El Señor puede hacer mucho más mientras dormimos que nosotros cuando estamos despiertos
Si el Señor es realmente nuestro pastor, entonces nuestras necesidades no requieren un corazón preocupado y despierto. Él puede hacer mucho más mientras dormimos que nosotros cuando estamos despiertos. Sea cual sea la necesidad del mañana, Su provisión estará a la altura de la tarea.
El Señor es tu consuelo
Cuenta el número de las estrellas,
Y a todas ellas les pone nombre (Sal 147:4).
Entre los muchos tipos de inquietud que los salmistas llevan a sus camas, la inquietud del dolor puede ser la más común.
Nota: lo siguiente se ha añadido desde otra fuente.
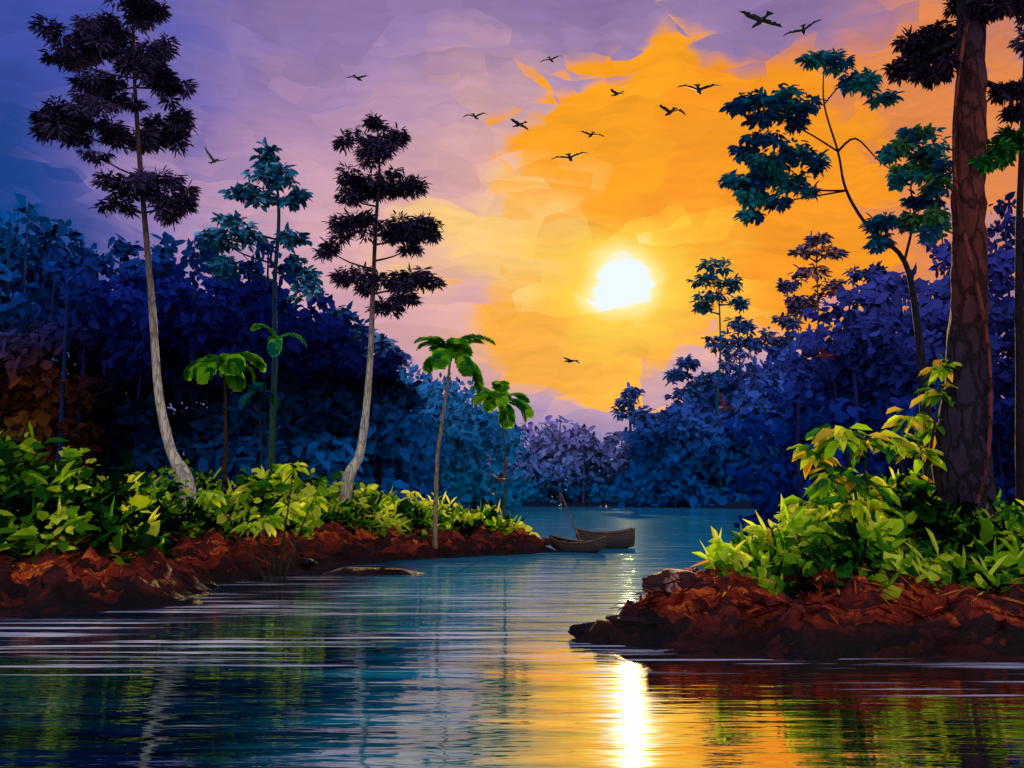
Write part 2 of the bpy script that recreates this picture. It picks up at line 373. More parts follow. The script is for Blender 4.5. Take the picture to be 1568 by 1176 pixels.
# ------------------------------------------------------------ background forest
FL=Leaves(); FM=Leaves(); FT=Tubes()
def interp(prof,u): return np.interp(u,[q[0] for q in prof],[q[1] for q in prof])
def jitter(c,k):
    n=len(c); return np.clip(c*(1+(rng.random((n,1))-.5)*2*k)*(1+(rng.random((n,3))-.5)*k*0.7),0,1)
def forest(prof,ylo,yhi,ntree,psize,cfun,per=240,umin=None,umax=None,cr=3.2,var=0.09,jit=.18,buf=None,tv=1.0):
    buf=buf or FL
    u0=umin if umin is not None else prof[0][0]; u1=umax if umax is not None else prof[-1][0]
    for i in range(ntree):
        u=u0+(u1-u0)*(i+random.random())/ntree; t=random.random(); y=ylo+(yhi-ylo)*t
        vt0=interp(prof,u); vt=HOR-(HOR-vt0)*(1+random.gauss(-0.12,var))
        top=W(u,vt,y); x=top.x; ht=top.z
        if max(sdf(LEFT,np.array([x]),np.array([y]))[0],sdf(RIGHT,np.array([x]),np.array([y]))[0],sdf(FAR,np.array([x]),np.array([y]))[0])<0.5: continue
        R=cr*random.uniform(0.55,1.2); k=per
        nl=9; lz=ht*(1-np.array([.04,.1,.16,.24,.33,.45,.6,.75,.9])*random.uniform(.85,1.1)); la=rng.random(nl)*6.28
        lo=R*np.array([.1,.5,.6,.7,.75,.7,.6,.6,.6]); lr=R*np.array([.35,.45,.5,.6,.65,.7,.8,.9,1.])*rng.uniform(.7,1.2,nl)
        w=lr**2*np.array([1.3,1.2,1.1,1,1,.9,.9,.9,.9]); li=rng.choice(nl,k,p=w/w.sum())
        d=rdir(k)*(rng.random((k,1))**.4)
        P=np.stack([x+np.cos(la[li])*lo[li]+d[:,0]*lr[li],y+np.sin(la[li])*lo[li]+d[:,1]*lr[li],np.maximum(lz[li]+d[:,2]*lr[li]*.55,.1)],1)
        A=rdir(k)+np.array([0,0,-0.35]); Nn=rdir(k)*0.8+np.array([0,-0.9,0.35])
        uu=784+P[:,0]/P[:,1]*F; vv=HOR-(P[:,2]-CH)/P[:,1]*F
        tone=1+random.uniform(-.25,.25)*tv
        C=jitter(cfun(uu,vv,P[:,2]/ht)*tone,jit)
        C*= (1+(rng.random(nl)-.5)*.5*tv)[li][:,None]
        buf.add(P,A,Nn,psize*rng.uniform(0.4,1.5,k),psize*rng.uniform(0.3,0.9,k),C,0.05,0.1)
        if i%2==0:
            c=cfun(np.array([u]),np.array([vt]),np.array([0.3]))[0]*0.6
            FT.add([(x,y,0.5),(x+random.uniform(-.5,.5),y,ht*0.5),(x,y,ht*0.97)],[R*0.07,R*0.05,R*0.02],[c,c,c],6,0.1,2)
def mixc(a,b,t): t=np.clip(t,0,1)[:,None]; return a*(1-t)+b*t
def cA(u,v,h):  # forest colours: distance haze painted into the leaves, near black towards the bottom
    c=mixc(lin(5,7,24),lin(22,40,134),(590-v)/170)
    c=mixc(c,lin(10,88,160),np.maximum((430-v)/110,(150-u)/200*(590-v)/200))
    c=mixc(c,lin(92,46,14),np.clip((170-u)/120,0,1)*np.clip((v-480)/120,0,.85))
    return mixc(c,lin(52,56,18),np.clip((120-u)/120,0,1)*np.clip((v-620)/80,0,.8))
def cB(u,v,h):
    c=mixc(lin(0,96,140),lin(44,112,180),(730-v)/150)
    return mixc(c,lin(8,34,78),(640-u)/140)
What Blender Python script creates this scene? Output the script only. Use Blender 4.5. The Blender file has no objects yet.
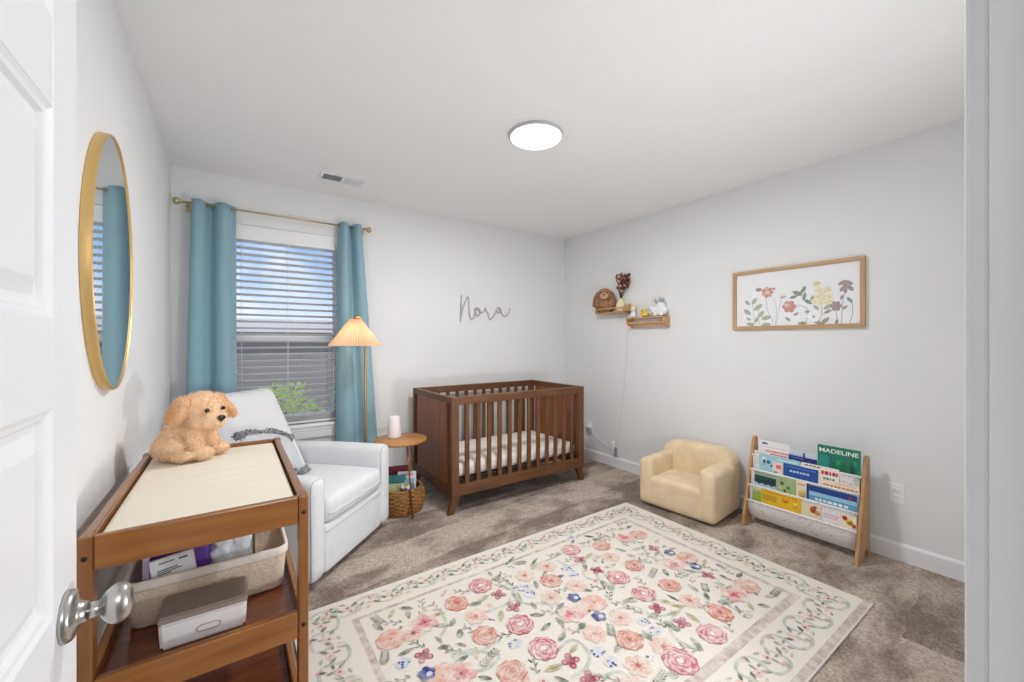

A lo largo de los Salmos, leemos de personas que lloran a medianoche (Sal 30:5), de almas despiertas y sin consuelo (Sal 77:1-2), de santos cuyas lágrimas manchan sus sábanas (Sal 6:6). El dolor a menudo hace que el corazón esté sin dormir.
En esos momentos, la voz de Dios en la creación se une a Su voz en la Escritura para hablar consuelo sobre nuestro dolor. Date la vuelta y mira por la ventana. ¿Puedes ver un centenar de estrellas ardientes, e imaginar más allá miles de millones? Tu Dios «cuenta el número de las estrellas, / Y a todas ellas les pone nombre» (Sal 147:4). Al principio, este pensamiento podría hacernos sentir más pequeños que nunca, con el corazón quebrantado y demasiado sencillo para que Dios se fije en él. Pero el salmista deduce la aplicación contraria: si Dios pone nombre a las estrellas mismas, elementos decorativos de la creación, no cabe duda de que no ha perdido de vista las penas de Su pueblo amado (Sal 147,3; Is 40,26-27).
El conocimiento exhaustivo que Dios tiene de las huestes celestiales nos asegura no nuestra insignificancia, sino Su atención —y Su atención en particular a nuestros dolores: «Sana a los quebrantados de corazón / Y venda sus heridas», dice el salmista (Sal 147:3). Tan cierto como que conoce el nombre de cada estrella, conoce nuestras penas ocultas, nuestros dolores invisibles. Es, para todo Su pueblo, el gran Sanador de los corazones y el Vendador de las heridas.
Una promesa así, que brilla desde todas las estrellas, puede convertirse en la canción que nos lleve a dormir.
El Señor es tu vida
En cuanto a mí, en justicia contemplaré Tu rostro;
Al despertar, me saciaré cuando contemple Tu semblante (Sal 17:15).
Algún día, si Jesús tardase, cerraremos los ojos por última vez, para no despertar en este mundo nunca más. Los salmistas sentían profundamente la llegada de este último sueño. Pero también tuvieron destellos, aunque pequeños, de algo más allá de este sueño. Cuando David canta sobre un despertar que le mostrará «Su rostro… Su semblante», canta sobre un despertar más allá de este mundo, una mañana que solo el cielo podría hacer (ver Is 26:19; Dn 12:2).
Mientras vamos a dormir esta noche, las manos de nuestro Señor están listas para sostenernos a salvo
Fue un vistazo precioso, pero solo un vistazo. Tú y yo vemos más, porque el Hijo de David ha llegado, trayendo un amanecer más allá de la noche de la muerte. Durante dos días permaneció en el sepulcro y al tercero despertó. El apóstol Pablo traza la línea entre el gran sueño final de Jesús y el nuestro:
Porque no nos ha destinado Dios para ira, sino para obtener salvación por medio de nuestro Señor Jesucristo, que murió por nosotros, para que ya sea que estemos despiertos o dormidos, vivamos junto con Él (1 Ts 5:9-10).
Mientras vamos a dormir esta noche, las manos de nuestro Señor están listas para sostenernos a salvo. En el hueco de Sus manos hay un silencio capaz de calmar la mente más ruidosa, despierta o dormida, viva o moribunda. Incluso si este sueño es el último, nuestros ojos se abrirán de nuevo, no ya frente el rostro de nuestro cónyuge o de nuestros hijos, sino ante el rostro de Aquel que durante diez mil noches ha sido nuestro escudo, nuestro pastor, nuestro consuelo y, ahora, nuestra vida eterna.